Bu durumda, daha sağlıklı bir sonuca ulaşabilmek için suların en az olduğu bir dönemde su işlerinden anlayan uzman bilirkişiler seçilerek mahkemece yeniden keşif yapılmak suretiyle öncelikle davalı …’nin bahçesinden çıkan dava konusu suyun debi ölçümünün yapılması, özel su veya genel su niteliğinin tereddüte yer vermeyecek şekilde saptanması, jeoloji mühendisi, hidrolog ve ziraat mühendisinden oluşturulacak bilirkişi heyetine yaptırılacak bu inceleme sonucunda suyun niteliği saptandıktan sonra genel su olduğunun anlaşılması halinde tarafların suya ihtiyaç durumları bilimsel verilere uygun olarak tespit ettirilmeli tarafların kullandığı başka sular varsa bunlar da gözetilerek dava konusu suya olan ihtiyaçlarını belirten ayrıntılı rapor alınmalı, içme suyu ihtiyacının kullanma suyuna göre öncelikli olduğu da dikkate alınarak gerektiği takdirde tarafların sudan yararlanma şekil ve şartlarını gösterir. İnfaza elverişli bir su rejimi kurularak sonuca gidilmesi gerekirken, değinilen bu yönler gözetilmeksizin, eksik inceleme ve araştırma sonucu, suya ilişkin bu davada uzman olmayan bilirkişinin düzenlediği rapora göre yazılı şekilde karar verilmesi doğru görülmemiş, bu sebeple hükmün bozulması gerekmiştir.

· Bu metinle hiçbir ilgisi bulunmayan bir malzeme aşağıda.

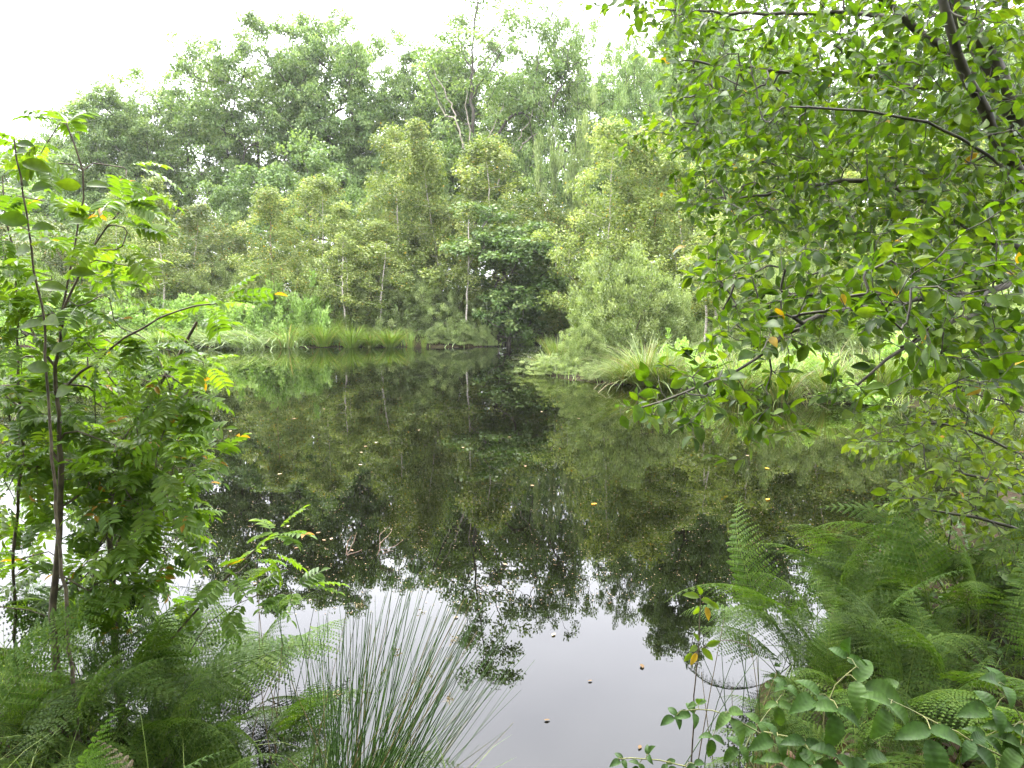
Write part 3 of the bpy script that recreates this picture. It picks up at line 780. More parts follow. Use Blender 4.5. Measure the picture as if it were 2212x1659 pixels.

SONUÇ: Yukarıda açıklanan nedenlerle, davalılar vekilinin temyiz itirazlarının kabulü ile hükmün BOZULMASINA, peşin yatırılan harcın istek halinde yatırana iadesine, kararın tebliğinden itibaren 15 gün içinde karar düzeltme yolu açık olmak üzere, 26.12.2018 tarihinde oy birliği ile karar verildi.